Graphene transistors show promise

[rhoenix]

A lot has been said about graphene transistors, and how they might one day enable the creation of computer chips that are hundreds of times faster than the current crop of bleeding-edge silicon-based parts. With silicon fast running out of steam and no clear path beyond 14nm, graphene might just be the light at the end of the tunnel. For that to occur, though, we first need to turn graphene into a reliable semiconductor; the world’s greatest chemists and physicists need to get together and work out how to switch graphene off. This is proving to be a lot harder than it sounds — but now, thanks to a fancy effect called negative resistance, researchers at the University of Riverside, California (UCR) may have cracked it.

All semiconductors, whether we’re talking about silicon or a fancy III-V material such as gallium arsenide, owe their semiconducting properties to their bandgap. A bandgap is essentially a certain energy difference (measured in electronvolts), up to which electrons cannot flow across a material. As long as the voltage difference remains below a certain level, the material acts as an insulator. At a certain point, though, the energy difference reaches a point (the band gap) where there’s enough energy to knock free the outer shell electrons of the material, creating a sea of electrons that act as a charge carrier. In other words, when the band gap is crossed, the semiconductor switches on.

Unfortunately, graphene doesn’t have a bandgap; it’s just really, really conductive all the time. This might make it useful for other applications, but certainly not transistors, where semiconducting properties are utterly essential. (The image above, incidentally, is the first ever transistor produced by Bell Labs in 1947). Research groups all around the world are currently trying to induce an artificial bandgap in graphene, usually through doping or mechanical strain, but these approaches have all been met with varying levels of failure.

Taking a different tack entirely, Guanxiong Liu and fellow researchers at the University of California, Riverside have designed a graphene transistor that does away with the bandgap, instead relying on a new phenomenon that hasn’t been used by transistors before. Basically, under certain conditions, an increase in current entering a piece of graphene can (counterintuitively) cause the voltage across the circuit to drop. This dip in voltage, called negative differential resistance, can be used to perform logic, kind of like an inverted transistor. According to the Riverside researchers, logic gates (and thus complete chips) built from these inverted transistors could be much denser, more efficient at some tasks, and operate at terrifying speeds (400+ gigahertz).

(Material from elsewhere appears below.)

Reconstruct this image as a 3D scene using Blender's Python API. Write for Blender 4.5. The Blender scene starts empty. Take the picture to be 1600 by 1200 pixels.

Now, of course, they actually have to actually build a circuit out of these inverted graphene transistors. They have experimentally proven that negative resistance occurs in graphene, but now they need to build some XOR gates out of the stuff. If it pans out, according to the researchers, this “may lead to a conceptual change in graphene research proving an alternative route for graphene’s applications in information processing.” In short, 400GHz graphene transistors are now a distinct possibility — though, as always with any non-silicon-based tech, it will take at least another 10 years until we have the machines and expertise to build graphene-based devices with the same level of complexity as modern-day chips. (See: Hype-kill: Graphene is awesome, but a very long way from replacing silicon.)

Graphene strikes yet again as something promising, but as the last line of the article says... this is promise, not reality. On the other hand, graphene's being tinkered with in just about every conceivable way right now, so it's just as good to see what graphene is capable of as well - in both theory, and practice.